-- BEGIN Available data --
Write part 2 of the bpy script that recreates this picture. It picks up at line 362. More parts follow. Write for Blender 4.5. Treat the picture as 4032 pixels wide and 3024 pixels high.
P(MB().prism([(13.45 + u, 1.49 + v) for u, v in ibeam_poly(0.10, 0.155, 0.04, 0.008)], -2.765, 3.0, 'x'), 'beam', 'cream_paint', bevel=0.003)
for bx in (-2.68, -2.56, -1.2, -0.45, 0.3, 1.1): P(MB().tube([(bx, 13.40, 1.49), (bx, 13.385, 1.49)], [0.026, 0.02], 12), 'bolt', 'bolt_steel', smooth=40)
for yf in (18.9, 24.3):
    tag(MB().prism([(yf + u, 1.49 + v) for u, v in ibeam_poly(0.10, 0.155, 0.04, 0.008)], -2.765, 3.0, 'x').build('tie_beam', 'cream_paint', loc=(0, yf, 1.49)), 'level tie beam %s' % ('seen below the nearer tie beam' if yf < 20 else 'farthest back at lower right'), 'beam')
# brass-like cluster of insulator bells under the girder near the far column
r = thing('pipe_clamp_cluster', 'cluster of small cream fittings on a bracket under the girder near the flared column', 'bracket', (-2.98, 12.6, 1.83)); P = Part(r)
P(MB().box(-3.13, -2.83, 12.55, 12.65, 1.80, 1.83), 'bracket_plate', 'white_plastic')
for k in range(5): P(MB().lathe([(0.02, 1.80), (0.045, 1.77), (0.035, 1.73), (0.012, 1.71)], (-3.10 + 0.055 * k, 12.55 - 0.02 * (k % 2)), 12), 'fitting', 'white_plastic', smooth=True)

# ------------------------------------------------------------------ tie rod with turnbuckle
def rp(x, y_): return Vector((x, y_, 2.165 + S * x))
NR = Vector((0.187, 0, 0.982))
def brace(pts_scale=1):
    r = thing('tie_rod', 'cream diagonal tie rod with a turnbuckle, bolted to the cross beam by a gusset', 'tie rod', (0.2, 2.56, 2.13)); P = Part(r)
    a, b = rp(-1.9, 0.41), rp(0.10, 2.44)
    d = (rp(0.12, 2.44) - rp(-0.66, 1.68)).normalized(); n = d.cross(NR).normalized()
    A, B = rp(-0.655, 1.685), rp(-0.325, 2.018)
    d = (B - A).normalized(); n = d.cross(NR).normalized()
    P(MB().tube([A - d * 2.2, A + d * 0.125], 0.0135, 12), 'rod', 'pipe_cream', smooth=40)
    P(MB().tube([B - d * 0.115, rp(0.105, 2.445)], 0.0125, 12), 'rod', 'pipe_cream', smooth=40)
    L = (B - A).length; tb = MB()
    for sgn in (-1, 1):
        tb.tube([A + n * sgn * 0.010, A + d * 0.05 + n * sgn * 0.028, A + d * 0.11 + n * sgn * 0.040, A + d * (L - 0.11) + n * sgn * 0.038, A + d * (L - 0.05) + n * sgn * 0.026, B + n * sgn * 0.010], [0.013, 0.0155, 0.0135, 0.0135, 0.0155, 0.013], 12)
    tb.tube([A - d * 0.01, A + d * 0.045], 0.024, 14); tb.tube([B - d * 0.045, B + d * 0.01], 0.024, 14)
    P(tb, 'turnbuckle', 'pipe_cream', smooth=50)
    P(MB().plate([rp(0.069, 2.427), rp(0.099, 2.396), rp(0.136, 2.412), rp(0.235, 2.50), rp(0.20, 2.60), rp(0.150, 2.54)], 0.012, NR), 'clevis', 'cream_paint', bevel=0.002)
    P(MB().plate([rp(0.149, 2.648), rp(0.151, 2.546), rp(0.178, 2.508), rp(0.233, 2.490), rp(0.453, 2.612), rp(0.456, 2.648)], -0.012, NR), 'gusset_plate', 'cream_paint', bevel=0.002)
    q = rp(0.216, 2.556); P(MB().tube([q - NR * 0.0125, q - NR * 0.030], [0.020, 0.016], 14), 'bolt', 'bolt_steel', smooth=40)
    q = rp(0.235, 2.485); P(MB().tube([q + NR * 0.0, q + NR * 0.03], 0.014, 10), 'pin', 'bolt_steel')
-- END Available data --
-- BEGIN Available data --
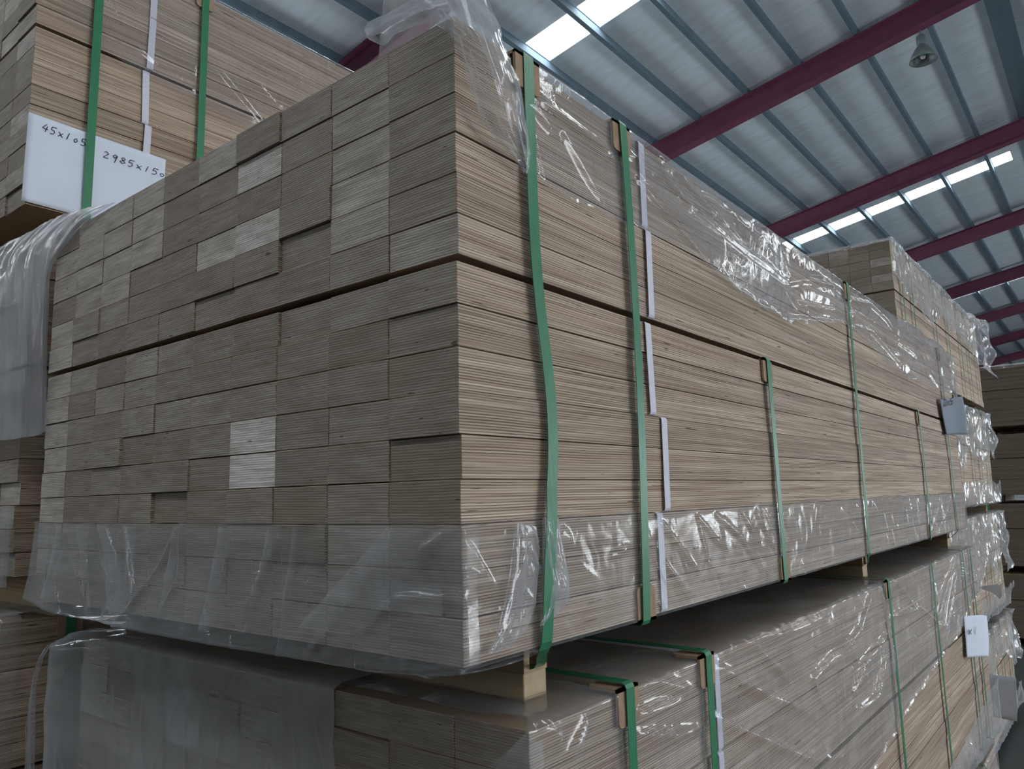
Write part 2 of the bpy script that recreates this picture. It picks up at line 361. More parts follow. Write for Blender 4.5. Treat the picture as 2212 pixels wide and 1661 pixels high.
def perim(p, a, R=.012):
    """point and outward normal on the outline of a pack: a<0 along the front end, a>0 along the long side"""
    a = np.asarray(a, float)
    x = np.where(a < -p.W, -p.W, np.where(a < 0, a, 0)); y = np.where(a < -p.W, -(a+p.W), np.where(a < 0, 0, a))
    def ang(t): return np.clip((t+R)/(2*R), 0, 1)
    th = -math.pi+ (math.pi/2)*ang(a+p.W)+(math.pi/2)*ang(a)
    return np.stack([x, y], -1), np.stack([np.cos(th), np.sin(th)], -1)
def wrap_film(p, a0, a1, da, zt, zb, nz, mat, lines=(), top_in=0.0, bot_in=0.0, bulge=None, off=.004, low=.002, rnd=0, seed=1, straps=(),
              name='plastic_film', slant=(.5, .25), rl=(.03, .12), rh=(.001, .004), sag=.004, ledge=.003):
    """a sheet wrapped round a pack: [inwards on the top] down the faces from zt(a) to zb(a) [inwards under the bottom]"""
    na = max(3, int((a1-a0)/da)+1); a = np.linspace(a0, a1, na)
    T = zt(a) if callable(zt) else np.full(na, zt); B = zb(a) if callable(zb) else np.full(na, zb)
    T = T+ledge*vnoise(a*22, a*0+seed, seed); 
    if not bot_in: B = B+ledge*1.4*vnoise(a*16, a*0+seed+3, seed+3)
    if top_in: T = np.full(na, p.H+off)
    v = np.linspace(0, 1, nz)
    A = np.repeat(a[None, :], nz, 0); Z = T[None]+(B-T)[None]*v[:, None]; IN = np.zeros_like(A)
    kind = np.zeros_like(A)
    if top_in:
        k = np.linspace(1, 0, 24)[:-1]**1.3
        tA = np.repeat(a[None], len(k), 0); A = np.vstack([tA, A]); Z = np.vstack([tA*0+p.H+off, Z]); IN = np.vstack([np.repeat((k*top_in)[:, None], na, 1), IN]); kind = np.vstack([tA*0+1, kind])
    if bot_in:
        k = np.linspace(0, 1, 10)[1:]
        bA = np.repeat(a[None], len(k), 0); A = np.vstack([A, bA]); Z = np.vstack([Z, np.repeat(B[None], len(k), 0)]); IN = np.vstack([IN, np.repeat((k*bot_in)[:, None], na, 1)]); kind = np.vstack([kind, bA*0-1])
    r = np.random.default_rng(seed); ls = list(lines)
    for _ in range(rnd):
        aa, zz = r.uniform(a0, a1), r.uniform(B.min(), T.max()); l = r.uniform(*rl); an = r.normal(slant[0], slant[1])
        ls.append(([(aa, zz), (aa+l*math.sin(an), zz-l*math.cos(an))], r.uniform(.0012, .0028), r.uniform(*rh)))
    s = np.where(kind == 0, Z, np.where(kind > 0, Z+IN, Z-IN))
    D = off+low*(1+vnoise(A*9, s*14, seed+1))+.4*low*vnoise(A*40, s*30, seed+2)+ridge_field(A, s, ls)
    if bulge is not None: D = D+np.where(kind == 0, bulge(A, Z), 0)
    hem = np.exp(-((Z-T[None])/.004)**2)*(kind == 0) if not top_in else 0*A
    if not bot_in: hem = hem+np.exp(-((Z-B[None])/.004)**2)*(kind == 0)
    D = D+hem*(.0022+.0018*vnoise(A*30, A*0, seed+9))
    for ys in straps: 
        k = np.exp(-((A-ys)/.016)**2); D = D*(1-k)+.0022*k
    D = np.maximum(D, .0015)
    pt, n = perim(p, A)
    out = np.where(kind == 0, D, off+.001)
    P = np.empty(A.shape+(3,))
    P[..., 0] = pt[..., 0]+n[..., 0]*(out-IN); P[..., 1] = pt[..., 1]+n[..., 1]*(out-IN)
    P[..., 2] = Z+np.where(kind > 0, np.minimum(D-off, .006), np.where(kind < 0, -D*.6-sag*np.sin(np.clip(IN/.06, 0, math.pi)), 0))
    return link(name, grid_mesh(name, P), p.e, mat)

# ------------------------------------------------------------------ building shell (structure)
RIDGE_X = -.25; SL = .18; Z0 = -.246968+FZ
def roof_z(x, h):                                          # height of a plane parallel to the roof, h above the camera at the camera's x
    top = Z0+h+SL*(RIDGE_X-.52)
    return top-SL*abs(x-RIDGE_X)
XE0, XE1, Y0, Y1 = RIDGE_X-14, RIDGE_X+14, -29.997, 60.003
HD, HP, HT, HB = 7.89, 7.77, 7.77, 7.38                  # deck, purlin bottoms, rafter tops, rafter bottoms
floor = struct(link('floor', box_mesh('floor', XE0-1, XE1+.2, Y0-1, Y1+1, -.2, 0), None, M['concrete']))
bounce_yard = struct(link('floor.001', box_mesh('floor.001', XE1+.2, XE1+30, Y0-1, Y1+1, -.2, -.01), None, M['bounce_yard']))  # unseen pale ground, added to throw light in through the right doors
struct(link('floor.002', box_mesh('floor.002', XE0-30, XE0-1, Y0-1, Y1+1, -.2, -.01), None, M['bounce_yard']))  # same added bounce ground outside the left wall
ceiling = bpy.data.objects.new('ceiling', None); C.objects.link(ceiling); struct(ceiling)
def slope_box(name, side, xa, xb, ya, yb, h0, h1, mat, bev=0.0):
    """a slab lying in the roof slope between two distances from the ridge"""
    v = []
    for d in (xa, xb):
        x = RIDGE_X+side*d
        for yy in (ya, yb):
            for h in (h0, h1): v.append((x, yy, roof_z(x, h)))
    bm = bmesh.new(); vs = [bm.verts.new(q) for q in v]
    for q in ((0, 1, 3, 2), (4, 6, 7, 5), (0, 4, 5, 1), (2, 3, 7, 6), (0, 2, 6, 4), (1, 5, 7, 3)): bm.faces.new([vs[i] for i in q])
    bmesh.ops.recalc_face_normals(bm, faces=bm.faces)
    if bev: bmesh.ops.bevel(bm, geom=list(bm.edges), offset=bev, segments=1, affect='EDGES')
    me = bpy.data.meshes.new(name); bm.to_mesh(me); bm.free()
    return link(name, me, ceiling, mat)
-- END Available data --
Which lines above contain the word "picks"? Copy each of them.

■ **Task output**:
Write part 2 of the bpy script that recreates this picture. It picks up at line 362. More parts follow. Write for Blender 4.5. Treat the picture as 4032 pixels wide and 3024 pixels high.
Write part 2 of the bpy script that recreates this picture. It picks up at line 361. More parts follow. Write for Blender 4.5. Treat the picture as 2212 pixels wide and 1661 pixels high.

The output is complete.